Dynamic Asset Sales with a Feedback Effect
Review of Financial Studies, February 2020, 33(2): 829–865. Online Appendix. Preprint. Old version with a T-period model.

I analyze a dynamic model of over-the-counter asset sales in which a manager receives stock-sensitive compensation and a transaction conveys information about the firm's value. I examine how market response to an asset sale feeds back to the manager's decision on the timing and the price of the sale, and analyze the unique pattern of stock prices before and after the sale. The implications of bargaining power, inventories, gains from trade, and the introduction of a vesting period are discussed. The model sheds light on observed properties of corporate sell-offs, as well as explains market dry-ups during downturn periods.

The Endowment Effect as Blessing (with Yuval Heller and Roee Teper)
International Economic Review, August 2018, 59(3): 1159–1186. Preprint

We study the idea that seemingly unrelated behavioral biases can coevolve if they jointly compensate for the errors that any one of them would give rise to in isolation. We pay specific attention to barter trade of the kind that was common in prehistoric societies, and suggest that the “endowment effect” and the “winner's curse” could have jointly survived natural selection together. We first study a barter game with a standard payoff-monotone selection dynamic, and show that in the long run the population consists of biased individuals with two opposed biases that perfectly offset each other. In this population, all individuals play the barter game as if they were rational. Next we develop a new family of “hybrid-replicator” dynamics. We show that under such dynamics, biases are stable in the long run even if they only partially compensate for each other and despite the fact that the rational type's payoff is strictly larger than the payoffs of all other types.

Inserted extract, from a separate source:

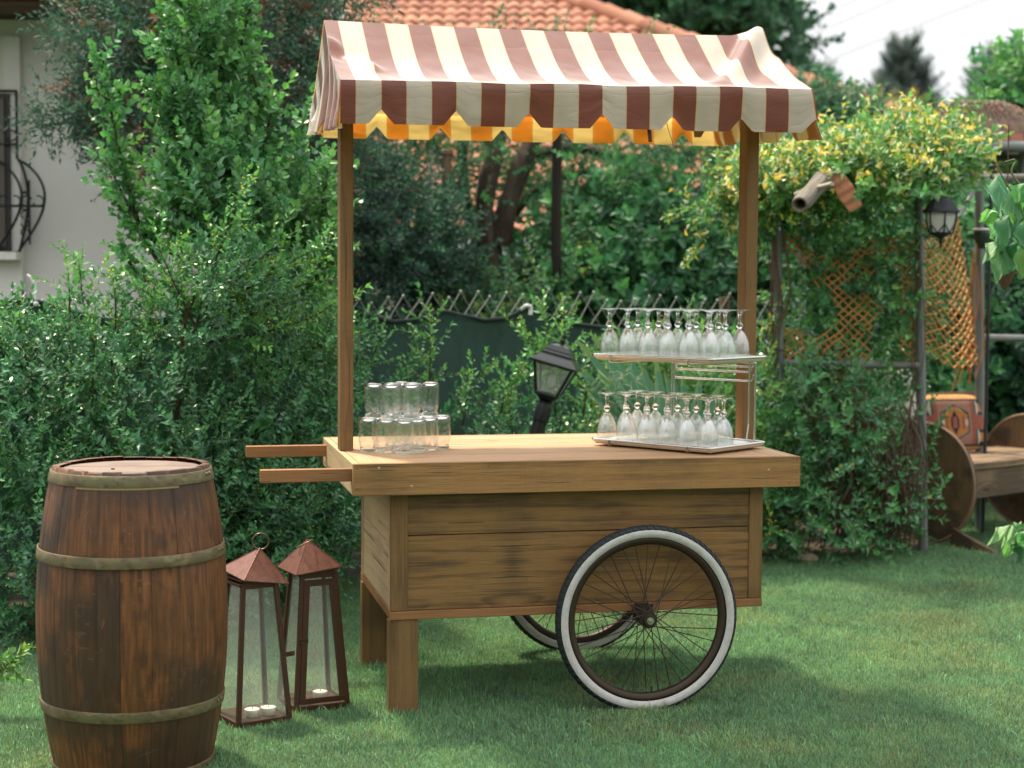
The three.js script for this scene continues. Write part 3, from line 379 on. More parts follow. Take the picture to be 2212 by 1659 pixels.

Repeated Interaction and Rating Inflation: A Model of Double Reputation
American Economic Journal: Microeconomics, February 2015, 7(1): 250–80. Preprint

Credit rating agencies have an incentive to maintain a public reputation for credibility amongst investors but also have an incentive to develop a second, private reputation for leniency amongst issuers. We show that in markets with a small number of issuers, such as markets for structured assets, these incentives may lead rating agencies to inflate ratings as a strategic tool to form a “double reputation”. The model extends existing literature on “cheap talk” reputation to the case of two audiences. Our results can explain why rating inflation occurred specifically in markets for MBSs and CDOs. Policy implications are discussed.

Competence and Ambiguity in Electoral Competition
Public Choice, April 2014, 159(1-2): 219–234. Preprint Online Appendix.

The level of competence that voters attribute to different candidates is an important determinant of election results. In addition, it is observed that some candidates tend to be more ambiguous in their campaigns regarding future plans, while others commit to specific policies. We offer a model where politicians who vary in their level of competence compete by making costly campaign declarations. We show that a separating equilibrium exists in which the ambiguity of a candidate's campaign declaration reveals her level of competence. The model explains how politicians may use an “issue”-based campaign to create a competent image, and provides an additional explanation for different levels of campaign ambiguity.